Schubert - Die schöne Müllerin
Ian Bostridge ten Graham Johnson pf with Dietrich -Fischer-Dieskau narr
Hyperion CDJ33025 Buy now
(73’ · DDD · T/t)
The 20 songs of Die schöne Müllerin portray a Wordsworthian world of heightened emotion in the pantheistic riverside setting of the miller. The poet, Wilhelm Müller, tells of solitary longings, jealousies, fears and hopes as the river rushes by, driving the mill-wheel and refreshing the natural world. Ian Bostridge and Graham Johnson go to the heart of the matter, the young tenor in his aching tones and naturally affecting interpretation, the pianist in his perceptive, wholly apposite playing. The sum of their joint efforts is a deeply satisfying experience.
Bostridge has the right timbre for the protagonist and a straightforward approach, with an instinctive rightness of phrasing. His peculiarly beseeching voice enshrines the vulnerability, tender feeling and obsessive love of the youthful miller, projecting in turn the young lover’s thwarted passions, self-delusions and, finally, inner tragedy. Nowhere does he stretch beyond the bounds of the possible, everything expressed in eager then doleful tones. Johnson suggests that ‘Ungeduld’ mustn’t be ‘masterful and insistent’ or the youth would have won the girl, so that even in this superficially buoyant song the sense of a sensitive, sad, introverted youth is maintained. The daydreaming strophic songs have the smiling, innocent, intimate sound that suits them to perfection, the angry ones the touch of stronger metal that Bostridge can now add to his silver, the tragic ones, before the neutral ‘Baches Wiegenlied’, an inner intensity that rends the heart as it should. An occasional moment of faulty German accenting matters not at all when the sense of every word is perceived.

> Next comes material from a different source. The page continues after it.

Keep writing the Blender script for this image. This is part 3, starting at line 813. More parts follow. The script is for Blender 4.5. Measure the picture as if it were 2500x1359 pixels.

As a bonus we have here a recitation of the Prologue and Epilogue and of the Müller poems not set by Schubert: Fischer-Dieskau graces it with his speaking voice. The ideal Hyperion recording catches everything in very present terms. In all musical matters, everything Johnson writes only enhances one’s enjoyment, if that’s the right word, of a soul-searching interpretation.